Repeat the data word for word. Do not include the pictures.

----------------

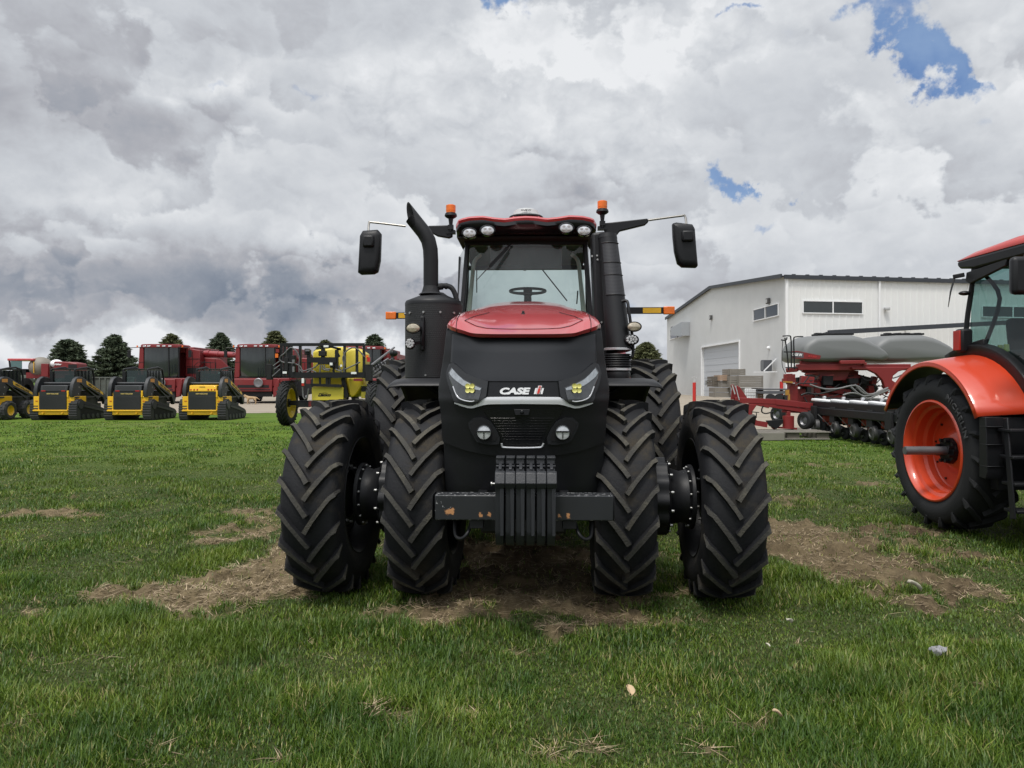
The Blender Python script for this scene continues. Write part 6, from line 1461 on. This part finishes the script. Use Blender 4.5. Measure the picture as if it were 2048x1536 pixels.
for i,(xa,xb) in enumerate(((1406.5,1411),(1413.5,1418),(1420.5,1425),(1428,1433))):
    ta,za=gpx(xa,761); tb,zb=gpx(xb,768.0); m=MB(); m.add([gp(ta,zb,-.2),gp(tb,zb,-.2),gp(tb,za,-.2),gp(ta,za,-.2)],[(0,1,2,3)],False); m.build('door_window',DGL,dr)
m=MB()
for i in range(1,8): z=zd*i/8; m.bar(gp(t0,z,-.235),gp(t1,z,-.235),.015,.03)
m.build('panel_seam',mat('seam_grey',(.50,.52,.55),.6),dr)
def win(fn,px0,py0,px1,py1,parts,par,o=.0):
    a0,z0=fn[0](px0,py0); a1,_=fn[0](px1,py0); _,z1=fn[0](px0,py1)
    P=fn[1]; m=MB(); w=.09
    za,zb=max(z0,z1),min(z0,z1)
    m.bar(P(a0,za,.06),P(a1,za,.06),.10,w); m.bar(P(a0,zb,.06),P(a1,zb,.06),.10,w); m.bar(P(a0,zb,.06),P(a0,za,.06),w,.10); m.bar(P(a1,zb,.06),P(a1,za,.06),w,.10)
    for q in range(1,parts): c=a0+(a1-a0)*q/parts; m.bar(P(c,zb,.07),P(c,za,.07),.10,.08)
    f=m.build('window',WHT,par); m=MB(); m.add([P(a0,zb,.05),P(a1,zb,.05),P(a1,za,.05),P(a0,za,.05)],[(0,1,2,3)],False); m.build('pane',DGL,f); return f
# window heights differ with distance, so give the top row at each window's near edge
win((gpx,gp),1558,606.5,1508,631,2,B0); win((gpx,gp),1371,651,1341,672,2,B0)
win((spx,spt),1605,601.5,1724,626,2,B0); win((spx,spt),1963,612,2085,634,2,B0)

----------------

▶ _Complete output_
The Blender Python script for this scene continues. Write part 6, from line 1461 on. This part finishes the script. Use Blender 4.5. Measure the picture as if it were 2048x1536 pixels.
for i,(xa,xb) in enumerate(((1406.5,1411),(1413.5,1418),(1420.5,1425),(1428,1433))):
    ta,za=gpx(xa,761); tb,zb=gpx(xb,768.0); m=MB(); m.add([gp(ta,zb,-.2),gp(tb,zb,-.2),gp(tb,za,-.2),gp(ta,za,-.2)],[(0,1,2,3)],False); m.build('door_window',DGL,dr)
m=MB()
for i in range(1,8): z=zd*i/8; m.bar(gp(t0,z,-.235),gp(t1,z,-.235),.015,.03)
m.build('panel_seam',mat('seam_grey',(.50,.52,.55),.6),dr)
def win(fn,px0,py0,px1,py1,parts,par,o=.0):
    a0,z0=fn[0](px0,py0); a1,_=fn[0](px1,py0); _,z1=fn[0](px0,py1)
    P=fn[1]; m=MB(); w=.09
    za,zb=max(z0,z1),min(z0,z1)
    m.bar(P(a0,za,.06),P(a1,za,.06),.10,w); m.bar(P(a0,zb,.06),P(a1,zb,.06),.10,w); m.bar(P(a0,zb,.06),P(a0,za,.06),w,.10); m.bar(P(a1,zb,.06),P(a1,za,.06),w,.10)
    for q in range(1,parts): c=a0+(a1-a0)*q/parts; m.bar(P(c,zb,.07),P(c,za,.07),.10,.08)
    f=m.build('window',WHT,par); m=MB(); m.add([P(a0,zb,.05),P(a1,zb,.05),P(a1,za,.05),P(a0,za,.05)],[(0,1,2,3)],False); m.build('pane',DGL,f); return f
# window heights differ with distance, so give the top row at each window's near edge
win((gpx,gp),1558,606.5,1508,631,2,B0); win((gpx,gp),1371,651,1341,672,2,B0)
win((spx,spt),1605,601.5,1724,626,2,B0); win((spx,spt),1963,612,2085,634,2,B0)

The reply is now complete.